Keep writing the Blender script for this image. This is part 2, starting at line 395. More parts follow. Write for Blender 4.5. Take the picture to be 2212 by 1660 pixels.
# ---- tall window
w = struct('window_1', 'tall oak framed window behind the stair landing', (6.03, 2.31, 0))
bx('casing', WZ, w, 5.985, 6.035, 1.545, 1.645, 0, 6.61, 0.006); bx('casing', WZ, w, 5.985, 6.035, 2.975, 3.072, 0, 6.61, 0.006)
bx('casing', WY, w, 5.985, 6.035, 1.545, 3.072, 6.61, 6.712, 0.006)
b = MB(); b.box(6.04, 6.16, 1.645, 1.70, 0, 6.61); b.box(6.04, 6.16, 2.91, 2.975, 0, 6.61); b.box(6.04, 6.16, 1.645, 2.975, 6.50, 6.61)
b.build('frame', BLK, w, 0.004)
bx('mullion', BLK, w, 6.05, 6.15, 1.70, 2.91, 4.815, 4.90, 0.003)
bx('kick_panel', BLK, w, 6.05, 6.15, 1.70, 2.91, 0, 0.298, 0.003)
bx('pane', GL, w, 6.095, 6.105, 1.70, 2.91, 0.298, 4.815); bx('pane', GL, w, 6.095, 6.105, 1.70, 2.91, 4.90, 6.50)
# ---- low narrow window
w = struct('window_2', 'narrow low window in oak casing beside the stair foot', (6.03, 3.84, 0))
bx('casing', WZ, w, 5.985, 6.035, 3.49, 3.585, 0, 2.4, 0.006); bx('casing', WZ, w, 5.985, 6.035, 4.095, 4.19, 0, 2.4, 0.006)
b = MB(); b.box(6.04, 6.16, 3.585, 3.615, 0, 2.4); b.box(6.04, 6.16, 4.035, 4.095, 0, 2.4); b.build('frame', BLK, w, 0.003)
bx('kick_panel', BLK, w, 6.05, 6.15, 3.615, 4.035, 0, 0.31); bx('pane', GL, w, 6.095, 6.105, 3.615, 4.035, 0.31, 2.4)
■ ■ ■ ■
* WRITTEN REQUEST:
Give the listing above again, word for word.

* PROBLEM SOLUTION:
Keep writing the Blender script for this image. This is part 2, starting at line 395. More parts follow. Write for Blender 4.5. Take the picture to be 2212 by 1660 pixels.
# ---- tall window
w = struct('window_1', 'tall oak framed window behind the stair landing', (6.03, 2.31, 0))
bx('casing', WZ, w, 5.985, 6.035, 1.545, 1.645, 0, 6.61, 0.006); bx('casing', WZ, w, 5.985, 6.035, 2.975, 3.072, 0, 6.61, 0.006)
bx('casing', WY, w, 5.985, 6.035, 1.545, 3.072, 6.61, 6.712, 0.006)
b = MB(); b.box(6.04, 6.16, 1.645, 1.70, 0, 6.61); b.box(6.04, 6.16, 2.91, 2.975, 0, 6.61); b.box(6.04, 6.16, 1.645, 2.975, 6.50, 6.61)
b.build('frame', BLK, w, 0.004)
bx('mullion', BLK, w, 6.05, 6.15, 1.70, 2.91, 4.815, 4.90, 0.003)
bx('kick_panel', BLK, w, 6.05, 6.15, 1.70, 2.91, 0, 0.298, 0.003)
bx('pane', GL, w, 6.095, 6.105, 1.70, 2.91, 0.298, 4.815); bx('pane', GL, w, 6.095, 6.105, 1.70, 2.91, 4.90, 6.50)
# ---- low narrow window
w = struct('window_2', 'narrow low window in oak casing beside the stair foot', (6.03, 3.84, 0))
bx('casing', WZ, w, 5.985, 6.035, 3.49, 3.585, 0, 2.4, 0.006); bx('casing', WZ, w, 5.985, 6.035, 4.095, 4.19, 0, 2.4, 0.006)
b = MB(); b.box(6.04, 6.16, 3.585, 3.615, 0, 2.4); b.box(6.04, 6.16, 4.035, 4.095, 0, 2.4); b.build('frame', BLK, w, 0.003)
bx('kick_panel', BLK, w, 6.05, 6.15, 3.615, 4.035, 0, 0.31); bx('pane', GL, w, 6.095, 6.105, 3.615, 4.035, 0.31, 2.4)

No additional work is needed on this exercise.